With great excitement and anticipation, we kicked off The Information Literacy Spaces project last week with our first hui held at the beautiful Massey University Manawatū campus. We are a mix of enthusiastic educators, researchers and librarians from both the secondary and tertiary sectors and the two days produced animated discussions, developed a shared understanding and initiated potential collaborations.  All of this bodes well for successful outcomes of our work together!

A key part of this action research project, as Lisa mentioned in her blog post last week, is collaboration and partnership and together, we laid the groundwork for the next steps which include surveying the current information literacy (IL) landscape and creating a foundation for research.

Some of our best discussions took place around how the Information Literacy Rubric can be used both as a source of information about students’ current Information literacy skills and as a valuable teaching resource. Teachers who were part of a previous TLRI funded project on IL and transition to tertiary study shared their feedback and experiences of using the rubric in the classroom with those for whom the rubric is completely new, and we discussed some of the changes that have been made to the latest version of the rubric. We are almost ready to share a new online rubric version with our participating schools. This latest version will incorporate previous feedback and the ideas discussed during the hui.
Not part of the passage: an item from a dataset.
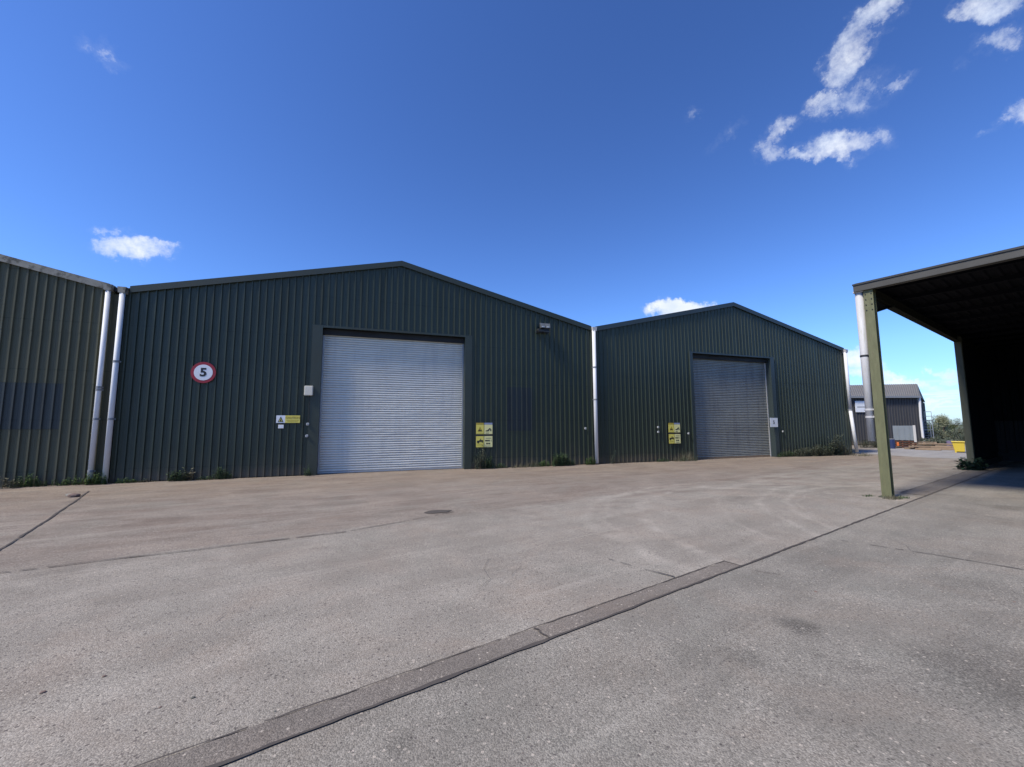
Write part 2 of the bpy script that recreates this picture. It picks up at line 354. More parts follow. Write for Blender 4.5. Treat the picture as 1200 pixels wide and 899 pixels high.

Another focus was on developing a national survey of IL skills perception, which is to be rolled out to all vested parties later in the year. Results from this will be used to get an understanding of how information literacy is currently placed in schools and tertiary institutions and how librarians and teaching staff work together to encourage IL skills in their students. Incorporating the feedback from the team last week, the survey will be honed and piloted over the next few weeks through the interviews with staff from our participating schools around the country.

We also took the opportunity to begin developing a shared understanding of IL skills through a workshop for secondary teachers and librarians, identifying the implicit IL skills required for assessments at Level 2 & 3 NCEA and making the teaching of those explicit for our team – a good place to begin meaningful learning conversations between colleagues.


After we reflected on our time together, it became clear that our hui had ignited a shared passion and excitement for the project, how that may develop in our own schools and how we might eventually affect the provision of IL skills for students all around New Zealand. Bring it on!